Observing air pollution variability with climate change and environmental injustice

Tropospheric ozone (O3) and nitrogen dioxide (NO2) are U.S. Environmental Protection Agency-designated criteria air pollutants regulated to protect human health and public welfare. While air pollution levels have decreased across the U.S., and in many cities around the world, there are still major uncertainties in the sources, the processes affecting their spatiotemporal variability, and their impacts. Climate change will alter many controls over the abundance and distribution of these pollutants, especially for O3, such that air quality may vary differently in the future than the past.
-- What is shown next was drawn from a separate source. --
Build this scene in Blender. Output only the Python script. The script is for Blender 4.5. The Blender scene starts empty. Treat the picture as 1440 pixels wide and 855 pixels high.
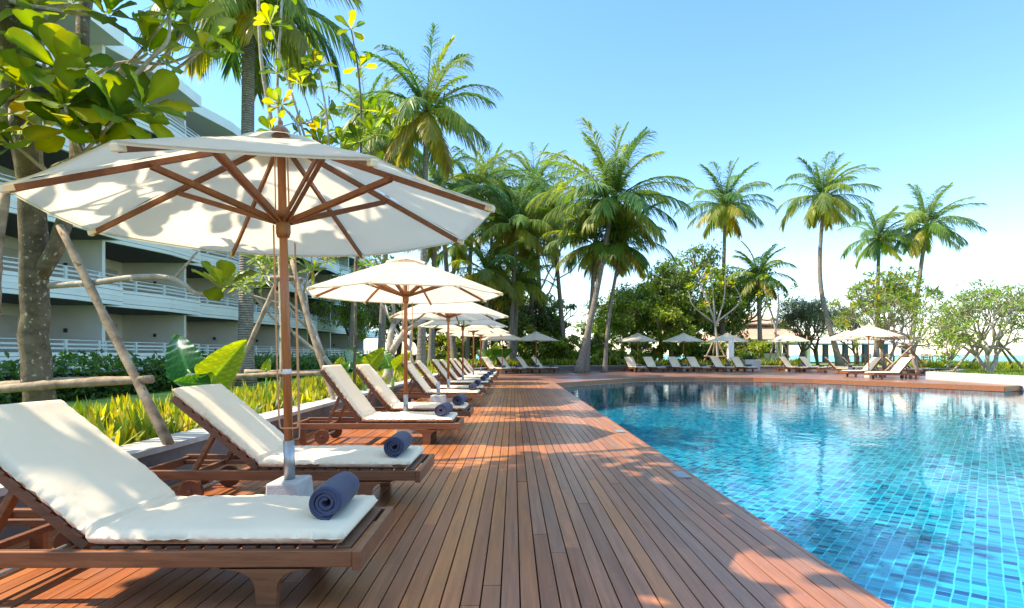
import bpy, bmesh, math, random
import numpy as np
from mathutils import Vector, Matrix

R = math.radians
rng = np.random.default_rng(7)
random.seed(7)
scene = bpy.context.scene
COL = scene.collection
F, CX, HY, EYE = 830.0, 722.0, 499.0, 1.05      # focal length in px, vanishing point, horizon row, eye height


def P(px, py, Y):
    return np.array([(px - CX) / F * Y, Y, EYE + (HY - py) / F * Y])


# ------------------------------------------------------------------ mesh builder
class MB:
    def __init__(self):
        self.v, self.f, self.c, self.n = [], [], [], 0

    def add(self, V, Fc, col=None):
        V = np.asarray(V, dtype=np.float64).reshape(-1, 3)
        if isinstance(Fc, np.ndarray):
            self.f.append(Fc.astype(np.int64) + self.n)
        else:
            by = {}
            for f in Fc:
                by.setdefault(len(f), []).append(f)
            for k in by:
                self.f.append(np.asarray(by[k], dtype=np.int64) + self.n)
        if col is None:
            col = np.ones((len(V), 3)) * 0.5
        col = np.asarray(col, dtype=np.float64)
        if col.ndim == 1:
            col = np.tile(col, (len(V), 1))
        self.v.append(V); self.c.append(col); self.n += len(V)
        return self

    def mesh(self, name, smooth=False, bevel=0.0):
        V = np.concatenate(self.v); C = np.concatenate(self.c)
        me = bpy.data.meshes.new(name)
        me.vertices.add(len(V)); me.vertices.foreach_set('co', V.ravel())
        tot = np.concatenate([np.full(len(a), a.shape[1]) for a in self.f])
        idx = np.concatenate([a.ravel() for a in self.f])
        start = np.concatenate([[0], np.cumsum(tot)[:-1]])
        me.loops.add(len(idx)); me.loops.foreach_set('vertex_index', idx.astype(np.int32))
        me.polygons.add(len(tot))
        me.polygons.foreach_set('loop_start', start.astype(np.int32))
        try:
            me.polygons.foreach_set('loop_total', tot.astype(np.int32))
        except Exception:
            pass
        ca = me.color_attributes.new('tint', 'FLOAT_COLOR', 'POINT')
        ca.data.foreach_set('color', np.hstack([C, np.ones((len(C), 1))]).ravel().astype(np.float32))
        me.polygons.foreach_set('use_smooth', np.full(len(tot), bool(smooth)))
        me.update(calc_edges=True); me.validate()
        if bevel > 0:
            bm = bmesh.new(); bm.from_mesh(me)
            es = [e for e in bm.edges if len(e.link_faces) == 2 and e.calc_face_angle(0) > 0.5]
            bmesh.ops.bevel(bm, geom=es, offset=bevel, segments=2, profile=0.5, affect='EDGES', clamp_overlap=True)
            bm.to_mesh(me); bm.free()
        return me

    def obj(self, name, mat, parent=None, smooth=False, bevel=0.0):
        me = self.mesh(name, smooth, bevel)
        if mat: me.materials.append(mat)
        o = bpy.data.objects.new(name, me); COL.objects.link(o)
        if parent is not None: o.parent = parent
        return o

    # --- shapes
    def box(self, x0, x1, y0, y1, z0, z1, col=None):
        V = [(x0, y0, z0), (x1, y0, z0), (x1, y1, z0), (x0, y1, z0), (x0, y0, z1), (x1, y0, z1), (x1, y1, z1), (x0, y1, z1)]
        return self.add(V, [(0, 3, 2, 1), (4, 5, 6, 7), (0, 1, 5, 4), (1, 2, 6, 5), (2, 3, 7, 6), (3, 0, 4, 7)], col)

    def bar(self, p, q, w, h, up=(0, 0, 1), col=None):
        p, q = np.array(p, float), np.array(q, float)
        d = (q - p) / np.linalg.norm(q - p)
        s = np.cross(d, up); s /= np.linalg.norm(s)
        u = np.cross(s, d)
        V = [e + s * a * w / 2 + u * b * h / 2 for e in (p, q) for a, b in ((-1, -1), (1, -1), (1, 1), (-1, 1))]
        return self.add(V, [(0, 1, 2, 3), (7, 6, 5, 4), (0, 4, 5, 1), (1, 5, 6, 2), (2, 6, 7, 3), (3, 7, 4, 0)], col)

    def tube(self, pts, rad, seg=8, col=None, cap=True):
        pts = np.asarray(pts, float); n = len(pts)
        rad = np.broadcast_to(np.asarray(rad, float), (n,))
        t = np.gradient(pts, axis=0); t /= np.linalg.norm(t, axis=1)[:, None] + 1e-9
        a = np.array([1.0, 0, 0]) if abs(t[0][0]) < 0.8 else np.array([0, 1.0, 0])
        V = []
        ang = np.arange(seg) / seg * 2 * np.pi
        for i in range(n):
            s = a - t[i] * np.dot(a, t[i]); s /= np.linalg.norm(s) + 1e-9
            a = s
            u = np.cross(t[i], s)
            V.append(pts[i] + rad[i] * (np.cos(ang)[:, None] * s + np.sin(ang)[:, None] * u))
        V = np.concatenate(V)
        i = np.arange(n - 1)[:, None] * seg; j = np.arange(seg)[None]
        Fq = np.stack([i + j, i + (j + 1) % seg, i + seg + (j + 1) % seg, i + seg + j], -1).reshape(-1, 4)
        self.add(V, Fq, col)
        if cap:
            base = self.n - len(V)
            self.f.append(np.array([[base + k for k in range(seg)][::-1]]))
            self.f.append(np.array([[base + (n - 1) * seg + k for k in range(seg)]]))
        return self

    def prism(self, poly, axis, a, b, col=None):      # polygon in the two other axes, extruded along axis from a to b
        n = len(poly); V = []
        for t in (a, b):
            for (u, w) in poly:
                V.append((t, u, w) if axis == 'x' else ((u, t, w) if axis == 'y' else (u, w, t)))
        fc = [tuple(range(n))[::-1], tuple(range(n, 2 * n))] + [(i, (i + 1) % n, n + (i + 1) % n, n + i) for i in range(n)]
        return self.add(V, fc, col)

    def grid(self, Vg, col=None):                      # (a,b,3) array
        a, b = Vg.shape[:2]
        i = np.arange(a - 1)[:, None] * b; j = np.arange(b - 1)[None]
        Fq = np.stack([i + j, i + b + j, i + b + j + 1, i + j + 1], -1).reshape(-1, 4)
        return self.add(Vg.reshape(-1, 3), Fq, col)


def nrm(a):
    return a / (np.linalg.norm(a, axis=-1, keepdims=True) + 1e-9)


def blades(mb, base, d, sag, L, W, col, prof=((0, .6), (.35, 1), (.75, .65), (1, .06)), fold=None):
    """many thin strip leaves: base (N,3), direction d (N,3), sag (N,), length, width, colour (N,3)"""
    N = len(base); d = nrm(d)
    z = np.array([0, 0, 1.0])
    side = np.cross(d, z); bad = np.linalg.norm(side, axis=1) < 1e-3
    side[bad] = [1, 0, 0]; side = nrm(side)
    if fold is not None:                                # roll about the leaf axis
        up = np.cross(side, d)
        side = side * np.cos(fold)[:, None] + up * np.sin(fold)[:, None]
    S = len(prof)
    V = np.zeros((N, S, 2, 3))
    for k, (t, w) in enumerate(prof):
        c = base + d * (L * t)[:, None] - z * (sag * L * t * t)[:, None]
        V[:, k, 0] = c - side * (W * w / 2)[:, None]
        V[:, k, 1] = c + side * (W * w / 2)[:, None]
    i = np.arange(N)[:, None] * (2 * S); k = np.arange(S - 1)[None] * 2
    Fq = np.stack([i + k, i + k + 1, i + k + 3, i + k + 2], -1).reshape(-1, 4)
    mb.add(V.reshape(-1, 3), Fq, np.repeat(col, 2 * S, axis=0))


OBOV = ((0, .06), (.1, .09), (.3, .36), (.5, .74), (.66, .96), (.8, 1.0), (.91, .82), (.975, .46), (1, .10))
LANC = ((0, .1), (.2, .7), (.45, 1.0), (.7, .85), (.9, .4), (1, .05))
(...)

Primary pollutants such as NO2 are very highly spatially heterogeneous, and their impacts are unequally distributed, with communities of color and low-income communities disproportionately affected in U.S. cities. In this dissertation, I present a landscape-scale analysis of severe drought impacts on O3 chemistry in California; an evaluation of measurements of the recently-launched satellite sensor, the TROPospheric Ozone Monitoring Instrument (TROPOMI), to resolve NO2 spatiotemporal variability between neighborhoods in Houston, Texas; and observational constraints on the contribution of diesel engine emissions to NO2 inequalities in 52 U.S. cities. I found prolonged severe drought conditions impacted O3 pollution in California by shifting O3 production to become more NOx suppressed and decreasing O3 loss through dry deposition. I show relative NO2 inequalities measured by TROPOMI combined with a physics-based oversampling algorithm are comparable to those from higher resolution aircraft sensor GCAS. Finally, I find diesel emissions are a large driver of NO2 inequality in U.S. cities but decreasing these emissions completely would not eliminate air pollution inequality.